Thorne doesn’t bother to try and answer these questions, they just all get thrown at the proverbial Berlin Wall to see what sticks. Transposing the setting to 1980s Berlin provides the opportunity for a clichéd sinister German scientist, who swaps the madness inducing pea diet of the original for mysterious blue pills and whose accent works to really hammer the Freudian subtext home.

It does lend itself to show stopping stagecraft, set off by Isobel Waller-Bridge’s suitably menacing sounscapes.

Tom Scutt’s walls close in claustrophobically like Woyzeck’s tangled mind, blurring the line between fevered dream and twisted reality.

Sometimes they tremble so gently you think you might be the one losing the plot. By the end they’re coming apart at the seams, stuffed with oozing blood and gore.

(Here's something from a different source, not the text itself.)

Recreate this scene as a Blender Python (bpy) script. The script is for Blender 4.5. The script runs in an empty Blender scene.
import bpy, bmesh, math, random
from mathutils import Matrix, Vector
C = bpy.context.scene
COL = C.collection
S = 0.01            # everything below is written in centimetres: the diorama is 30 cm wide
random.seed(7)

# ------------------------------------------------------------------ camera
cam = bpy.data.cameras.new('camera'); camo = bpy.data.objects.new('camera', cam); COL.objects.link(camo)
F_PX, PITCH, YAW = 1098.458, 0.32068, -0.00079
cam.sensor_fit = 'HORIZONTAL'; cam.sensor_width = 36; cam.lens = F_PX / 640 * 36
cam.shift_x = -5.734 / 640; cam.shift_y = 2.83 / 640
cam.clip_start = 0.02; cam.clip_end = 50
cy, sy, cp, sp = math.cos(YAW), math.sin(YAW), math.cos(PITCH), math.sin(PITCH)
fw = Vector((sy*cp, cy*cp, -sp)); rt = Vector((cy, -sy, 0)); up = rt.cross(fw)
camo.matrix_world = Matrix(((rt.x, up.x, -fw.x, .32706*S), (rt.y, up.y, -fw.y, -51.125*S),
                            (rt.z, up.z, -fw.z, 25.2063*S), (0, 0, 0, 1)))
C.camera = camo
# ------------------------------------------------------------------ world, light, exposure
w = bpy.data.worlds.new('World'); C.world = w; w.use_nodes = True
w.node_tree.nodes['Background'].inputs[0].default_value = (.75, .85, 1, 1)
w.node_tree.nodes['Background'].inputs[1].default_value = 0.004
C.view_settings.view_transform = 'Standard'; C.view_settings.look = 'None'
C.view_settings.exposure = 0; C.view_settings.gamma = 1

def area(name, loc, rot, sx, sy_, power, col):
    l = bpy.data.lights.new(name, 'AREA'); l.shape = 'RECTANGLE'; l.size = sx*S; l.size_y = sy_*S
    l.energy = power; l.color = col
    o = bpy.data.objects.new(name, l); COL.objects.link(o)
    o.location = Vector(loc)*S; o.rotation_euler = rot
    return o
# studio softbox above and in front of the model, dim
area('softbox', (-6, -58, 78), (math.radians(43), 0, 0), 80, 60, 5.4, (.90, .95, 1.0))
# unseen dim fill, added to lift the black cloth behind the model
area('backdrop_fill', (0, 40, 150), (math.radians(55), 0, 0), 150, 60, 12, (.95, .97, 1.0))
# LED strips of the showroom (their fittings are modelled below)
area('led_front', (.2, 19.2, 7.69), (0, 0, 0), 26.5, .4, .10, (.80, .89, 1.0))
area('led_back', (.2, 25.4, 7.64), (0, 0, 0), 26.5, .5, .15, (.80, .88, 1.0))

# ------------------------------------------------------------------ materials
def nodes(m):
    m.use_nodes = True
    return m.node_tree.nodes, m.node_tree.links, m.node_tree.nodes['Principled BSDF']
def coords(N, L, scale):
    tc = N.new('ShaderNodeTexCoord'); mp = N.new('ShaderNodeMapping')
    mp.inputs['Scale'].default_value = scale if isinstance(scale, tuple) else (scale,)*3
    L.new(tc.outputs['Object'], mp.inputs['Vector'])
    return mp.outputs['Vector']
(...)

By the time the play reaches its tragic denouement it’s almost a relief. Thorne claims to be drawing parallels to the current veteran mental health issues, but has Boyega writhe like an animal and literally foam at the mouth in a recklessly outdated portrayal of a mental health crisis.

To stuff your programme with stats on veteran mental health issues images of weeping soldiers in Afghanistan then end the play with a veteran murder suicide left a particularly bad taste in the mouth.

If I was feeling cynical I’d say it was an attempt to cash in culturally on the current conversation around mental health in the military. If I was being generous, I’d say it was a tragically missed opportunity to explore a very modern issue. Why go for a cardboard cut out bond villain with psychotropic drugs when you have the very real scandal of Lariam hanging over the armed forces?

‘Are you hunted or haunted?’ Captain Thompson (Steffan Rhodri) challenges Woyzeck. This production is haunted, by the ghost of what could have a good play.